— AIM —
Copy everything in the data below exactly except the pictures.

### COLLECTED MATERIAL ###

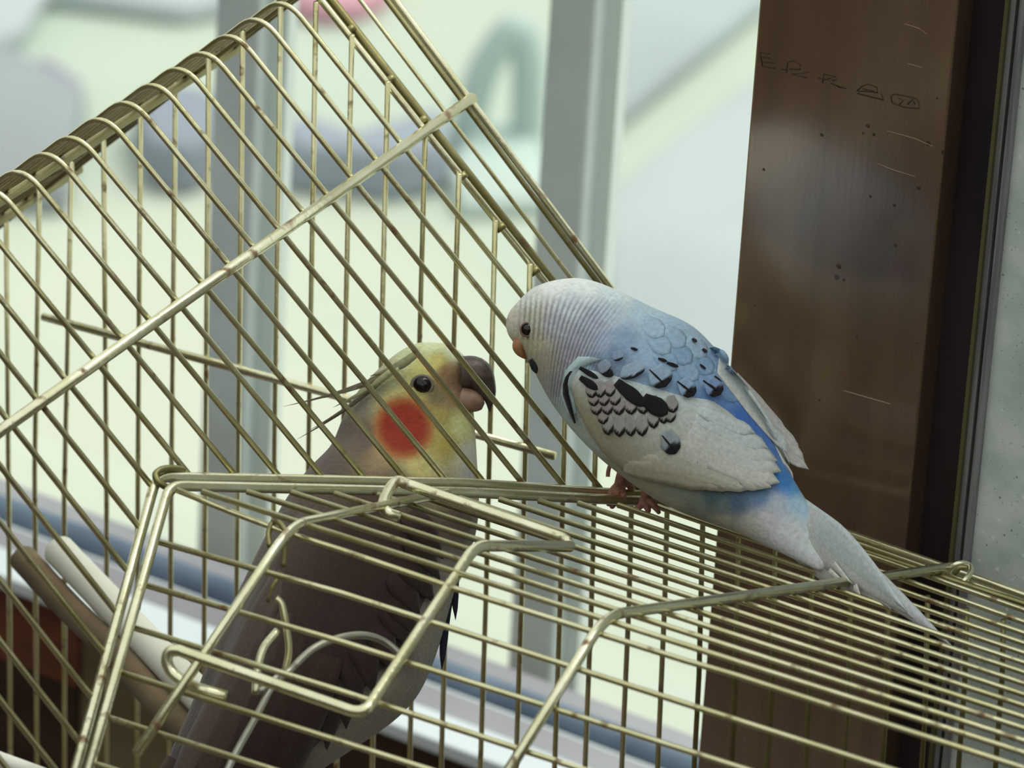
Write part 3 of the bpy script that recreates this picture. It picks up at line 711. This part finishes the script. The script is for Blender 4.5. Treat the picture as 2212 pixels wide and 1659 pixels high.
# flight feathers
for k, (r, t, w) in enumerate([((1350, 1005), (1552, 1046), 46), ((1372, 990), (1596, 1052), 50), ((1392, 975), (1634, 1056), 54), ((1415, 955), (1664, 1058), 56), ((1440, 940), (1680, 1050), 56),
                               ((1460, 925), (1680, 1026), 54), ((1476, 908), (1670, 1004), 48), ((1490, 894), (1650, 976), 40), ((1500, 882), (1622, 944), 32)]):
    c = mixc(CRM, WHT, min(1, k / 4)); c = mixc(c, WB, max(0, (k - 4) / 5))
    o_ = lambda u, v, k=k: (0.150 + 0.009 * k + 0.02 * u - 0.022 * abs(2 * v - 1)) * min(1, .3 + u * 4)
    sheet('flight_feather', blade(r, t, w, -6 if k < 4 else 4), bvh, o_, M_QUILL, wing, fcol(c, None, 1, mixc(c, GRY, .6)), 0.012)
    if k > 5: sheet('flight_feather', blade(r, t, w * .8, 0), bvh, o_, M_QUILL, fwing, fcol(c, None, 1, mixc(c, GRY, .6)), 0.012, mirror=bmirror)
# far wing: what shows of it beyond the blue rump, and its long blades
sheet('far_coverts', strip([(1548, 772), (1576, 790), (1626, 850), (1672, 922), (1704, 962)], [(1548, 806), (1570, 836), (1618, 898), (1660, 946), (1700, 980)], 14, 6), bvh,
      lambda u, v: 0.04 + 0.08 * (1 - v), M_QUILL, fwing, lambda u, v: mixc(WB, WHT, v), 0.03, td=172.2)
for r, t, w, td in [((1585, 812), (1704, 955), 40, 172.0), ((1610, 856), (1728, 985), 44, 171.9), ((1634, 900), (1738, 1000), 38, 171.8), ((1650, 930), (1747, 1014), 20, 171.75), ((1656, 940), (1738, 1012), 18, 171.7)]:
    sheet('flight_feather', blade(r, t, w, 4), None, lambda u, v: 0.02 * u, M_QUILL, fwing, fcol(WHT, None, 1, GRY), 0.02, tf=lambda x, y, td=td: td)
# black-tipped coverts
GC = lin((166, 160, 158)); n_c = 0
def covert(t, ax, l, w, d, cup, base, tip=INK, off=0.165, A=11):
    global n_c; n_c += 1
    q = math.hypot(*ax); r = (t[0] - ax[0] / q * l, t[1] - ax[1] / q * l)
    sheet('covert_feather', blade(r, t, w, 0, 'round', A, 7), bvh, lambda u, v: off + 0.022 * u - 0.01 * abs(2 * v - 1), M_QUILL, wing, fcol(base, tip, d, None, cup), 0.010)
for j, (y, xs, l, w) in enumerate([(934, (1322, 1345, 1368, 1392, 1415, 1436), 46, 26), (912, (1312, 1450), 34, 24), (893, (1298, 1321, 1345, 1369, 1393, 1416, 1454), 38, 26), (874, (1292, 1314, 1337), 34, 25), (856, (1288, 1306, 1326), 34, 25)]):
    for i, x in enumerate(xs):
        yy = y + (4 if i in (1, 2, 3) and j == 0 else 0) - (10 if j == 0 and i > 3 else 0) * (i - 3)
        covert((x, yy), (.12 + .03 * j, 1), l, w, .56, -0.27, mixc(GC, WB, .15 * (j == 0)), off=.162 + .006 * j + .0006 * i)
for x, y, a, b, l, w in [(1298, 818, .85, .5, 46, 12), (1298, 840, .8, .55, 46, 15), (1330, 812, .9, .4, 34, 18)]: covert((x, y), (a, b), l, w, .12, 0, INK, off=.20)
for x, y, a, b, l, w in [(1396, 876, .76, .64, 78, 30), (1442, 894, .82, .56, 62, 36)]: covert((x, y), (a, b), l, w, .10, 0, INK, off=.205)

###

— SOLUTION TO THIS TASK —
Write part 3 of the bpy script that recreates this picture. It picks up at line 711. This part finishes the script. The script is for Blender 4.5. Treat the picture as 2212 pixels wide and 1659 pixels high.
# flight feathers
for k, (r, t, w) in enumerate([((1350, 1005), (1552, 1046), 46), ((1372, 990), (1596, 1052), 50), ((1392, 975), (1634, 1056), 54), ((1415, 955), (1664, 1058), 56), ((1440, 940), (1680, 1050), 56),
                               ((1460, 925), (1680, 1026), 54), ((1476, 908), (1670, 1004), 48), ((1490, 894), (1650, 976), 40), ((1500, 882), (1622, 944), 32)]):
    c = mixc(CRM, WHT, min(1, k / 4)); c = mixc(c, WB, max(0, (k - 4) / 5))
    o_ = lambda u, v, k=k: (0.150 + 0.009 * k + 0.02 * u - 0.022 * abs(2 * v - 1)) * min(1, .3 + u * 4)
    sheet('flight_feather', blade(r, t, w, -6 if k < 4 else 4), bvh, o_, M_QUILL, wing, fcol(c, None, 1, mixc(c, GRY, .6)), 0.012)
    if k > 5: sheet('flight_feather', blade(r, t, w * .8, 0), bvh, o_, M_QUILL, fwing, fcol(c, None, 1, mixc(c, GRY, .6)), 0.012, mirror=bmirror)
# far wing: what shows of it beyond the blue rump, and its long blades
sheet('far_coverts', strip([(1548, 772), (1576, 790), (1626, 850), (1672, 922), (1704, 962)], [(1548, 806), (1570, 836), (1618, 898), (1660, 946), (1700, 980)], 14, 6), bvh,
      lambda u, v: 0.04 + 0.08 * (1 - v), M_QUILL, fwing, lambda u, v: mixc(WB, WHT, v), 0.03, td=172.2)
for r, t, w, td in [((1585, 812), (1704, 955), 40, 172.0), ((1610, 856), (1728, 985), 44, 171.9), ((1634, 900), (1738, 1000), 38, 171.8), ((1650, 930), (1747, 1014), 20, 171.75), ((1656, 940), (1738, 1012), 18, 171.7)]:
    sheet('flight_feather', blade(r, t, w, 4), None, lambda u, v: 0.02 * u, M_QUILL, fwing, fcol(WHT, None, 1, GRY), 0.02, tf=lambda x, y, td=td: td)
# black-tipped coverts
GC = lin((166, 160, 158)); n_c = 0
def covert(t, ax, l, w, d, cup, base, tip=INK, off=0.165, A=11):
    global n_c; n_c += 1
    q = math.hypot(*ax); r = (t[0] - ax[0] / q * l, t[1] - ax[1] / q * l)
    sheet('covert_feather', blade(r, t, w, 0, 'round', A, 7), bvh, lambda u, v: off + 0.022 * u - 0.01 * abs(2 * v - 1), M_QUILL, wing, fcol(base, tip, d, None, cup), 0.010)
for j, (y, xs, l, w) in enumerate([(934, (1322, 1345, 1368, 1392, 1415, 1436), 46, 26), (912, (1312, 1450), 34, 24), (893, (1298, 1321, 1345, 1369, 1393, 1416, 1454), 38, 26), (874, (1292, 1314, 1337), 34, 25), (856, (1288, 1306, 1326), 34, 25)]):
    for i, x in enumerate(xs):
        yy = y + (4 if i in (1, 2, 3) and j == 0 else 0) - (10 if j == 0 and i > 3 else 0) * (i - 3)
        covert((x, yy), (.12 + .03 * j, 1), l, w, .56, -0.27, mixc(GC, WB, .15 * (j == 0)), off=.162 + .006 * j + .0006 * i)
for x, y, a, b, l, w in [(1298, 818, .85, .5, 46, 12), (1298, 840, .8, .55, 46, 15), (1330, 812, .9, .4, 34, 18)]: covert((x, y), (a, b), l, w, .12, 0, INK, off=.20)
for x, y, a, b, l, w in [(1396, 876, .76, .64, 78, 30), (1442, 894, .82, .56, 62, 36)]: covert((x, y), (a, b), l, w, .10, 0, INK, off=.205)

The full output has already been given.